## Recorded information:
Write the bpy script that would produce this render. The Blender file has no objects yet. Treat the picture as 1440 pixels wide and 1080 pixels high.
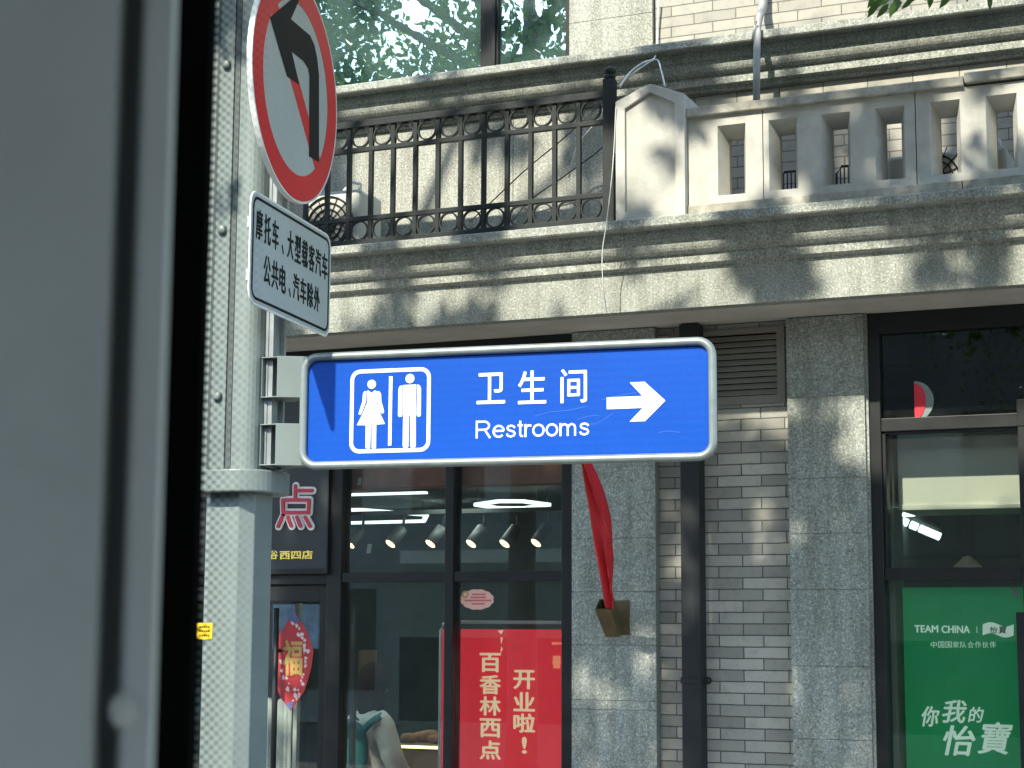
import bpy, math, random
import numpy as np
from mathutils import Vector, Matrix
random.seed(7); rng = np.random.default_rng(11)
S = bpy.context.scene
C = S.collection
R = math.radians

# ------------------------------------------------------------------ camera
FPX = 2500.0                                   # focal length in photo pixels (photo is 1440 wide)
EYE = np.array([0.0, 0.0, 2.0])
_p, _y, _r = R(7.848), R(23.496), R(0.283)
_F = np.array([-math.sin(_y)*math.cos(_p), math.cos(_y)*math.cos(_p), math.sin(_p)])
_R0 = np.array([math.cos(_y), math.sin(_y), 0.0]); _U0 = np.cross(_R0, _F)
_Rt = math.cos(_r)*_R0 + math.sin(_r)*_U0; _Up = -math.sin(_r)*_R0 + math.cos(_r)*_U0
cd = bpy.data.cameras.new('camera'); cam = bpy.data.objects.new('camera', cd); C.objects.link(cam)
m = Matrix.Identity(4)
for i in range(3):
    m[i][0], m[i][1], m[i][2], m[i][3] = _Rt[i], _Up[i], -_F[i], EYE[i]
cam.matrix_world = m
cd.sensor_width = 36; cd.lens = 36*FPX/1440
cd.clip_start = 0.05; cd.clip_end = 2000
cd.dof.use_dof = True; cd.dof.focus_distance = 6.6; cd.dof.aperture_fstop = 21
S.camera = cam

# ------------------------------------------------------------------ light
L = Vector((0.14, 1.0, -0.86)).normalized()
S.world = bpy.data.worlds.new('World'); S.world.use_nodes = True
wn = S.world.node_tree.nodes; wl = S.world.node_tree.links
sky = wn.new('ShaderNodeTexSky'); sky.sky_type = 'NISHITA'; sky.sun_disc = False
sky.sun_elevation = math.asin(-L.z); sky.sun_rotation = math.atan2(-L.x, -L.y)
sky.air_density = 1.0; sky.dust_density = 0.7; sky.ozone_density = 1.0
wl.new(sky.outputs['Color'], wn['Background'].inputs['Color'])
wn['Background'].inputs['Strength'].default_value = 0.15
sd = bpy.data.lights.new('sun', 'SUN'); sd.energy = 2.35; sd.angle = R(0.9); sd.color = (1.0, 0.92, 0.79)
so = bpy.data.objects.new('sun', sd); C.objects.link(so)
so.rotation_euler = L.to_track_quat('-Z', 'Y').to_euler(); so.location = (0, -10, 12)
S.view_settings.view_transform = 'Standard'; S.view_settings.look = 'None'
S.view_settings.exposure = 2.0; S.view_settings.gamma = 1.0
S.cycles.use_denoising = True
S.cycles.max_bounces = 8; S.cycles.transparent_max_bounces = 12
S.cycles.caustics_reflective = False; S.cycles.caustics_refractive = False

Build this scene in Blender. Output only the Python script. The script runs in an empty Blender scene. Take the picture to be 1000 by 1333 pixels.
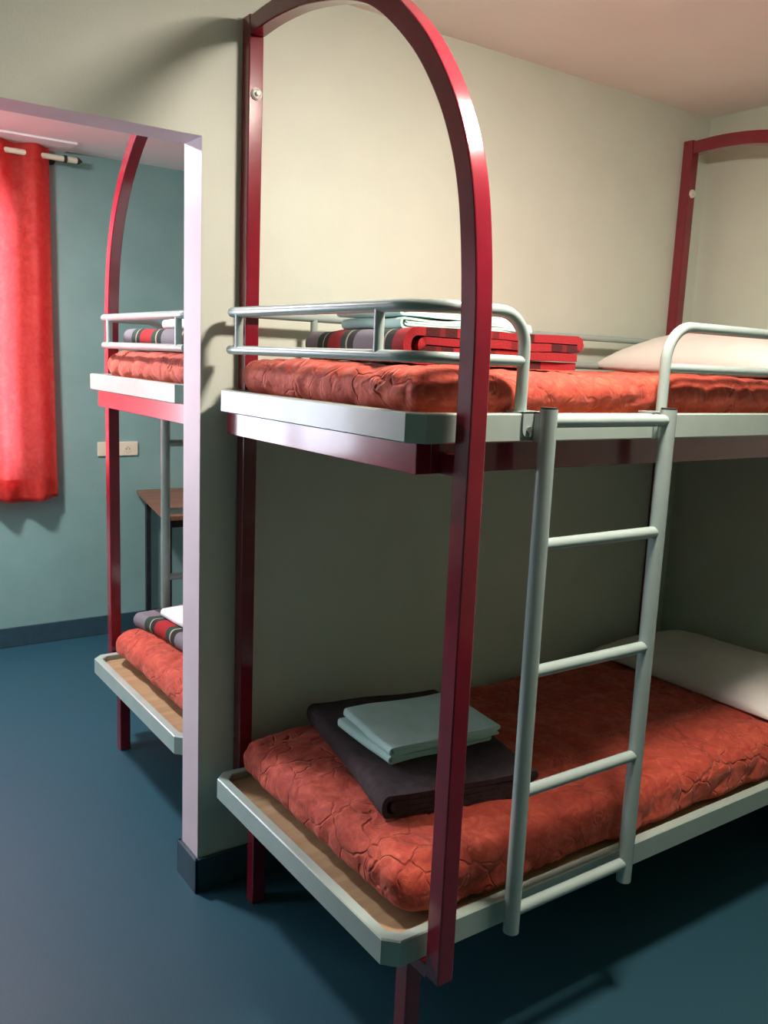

## Exercise aim:
Without the pictures, return all the records precisely as they stand.

## Full output:
Write the bpy script that would produce this render. The Blender file has no objects yet. Treat the picture as 1440 pixels wide and 1080 pixels high.
import bpy, math, random
import numpy as np
from mathutils import Vector, Matrix
random.seed(7); rng = np.random.default_rng(11)
S = bpy.context.scene
C = S.collection
R = math.radians

# ------------------------------------------------------------------ camera
FPX = 2500.0                                   # focal length in photo pixels (photo is 1440 wide)
EYE = np.array([0.0, 0.0, 2.0])
_p, _y, _r = R(7.848), R(23.496), R(0.283)
_F = np.array([-math.sin(_y)*math.cos(_p), math.cos(_y)*math.cos(_p), math.sin(_p)])
_R0 = np.array([math.cos(_y), math.sin(_y), 0.0]); _U0 = np.cross(_R0, _F)
_Rt = math.cos(_r)*_R0 + math.sin(_r)*_U0; _Up = -math.sin(_r)*_R0 + math.cos(_r)*_U0
cd = bpy.data.cameras.new('camera'); cam = bpy.data.objects.new('camera', cd); C.objects.link(cam)
m = Matrix.Identity(4)
for i in range(3):
    m[i][0], m[i][1], m[i][2], m[i][3] = _Rt[i], _Up[i], -_F[i], EYE[i]
cam.matrix_world = m
cd.sensor_width = 36; cd.lens = 36*FPX/1440
cd.clip_start = 0.05; cd.clip_end = 2000
cd.dof.use_dof = True; cd.dof.focus_distance = 6.6; cd.dof.aperture_fstop = 21
S.camera = cam

# ------------------------------------------------------------------ light
L = Vector((0.14, 1.0, -0.86)).normalized()
S.world = bpy.data.worlds.new('World'); S.world.use_nodes = True
wn = S.world.node_tree.nodes; wl = S.world.node_tree.links
sky = wn.new('ShaderNodeTexSky'); sky.sky_type = 'NISHITA'; sky.sun_disc = False
sky.sun_elevation = math.asin(-L.z); sky.sun_rotation = math.atan2(-L.x, -L.y)
sky.air_density = 1.0; sky.dust_density = 0.7; sky.ozone_density = 1.0
wl.new(sky.outputs['Color'], wn['Background'].inputs['Color'])
wn['Background'].inputs['Strength'].default_value = 0.15
sd = bpy.data.lights.new('sun', 'SUN'); sd.energy = 2.35; sd.angle = R(0.9); sd.color = (1.0, 0.92, 0.79)
so = bpy.data.objects.new('sun', sd); C.objects.link(so)
so.rotation_euler = L.to_track_quat('-Z', 'Y').to_euler(); so.location = (0, -10, 12)
S.view_settings.view_transform = 'Standard'; S.view_settings.look = 'None'
S.view_settings.exposure = 2.0; S.view_settings.gamma = 1.0
S.cycles.use_denoising = True
S.cycles.max_bounces = 8; S.cycles.transparent_max_bounces = 12
S.cycles.caustics_reflective = False; S.cycles.caustics_refractive = False

Build this scene in Blender. Output only the Python script. The script runs in an empty Blender scene. Take the picture to be 1000 by 1333 pixels.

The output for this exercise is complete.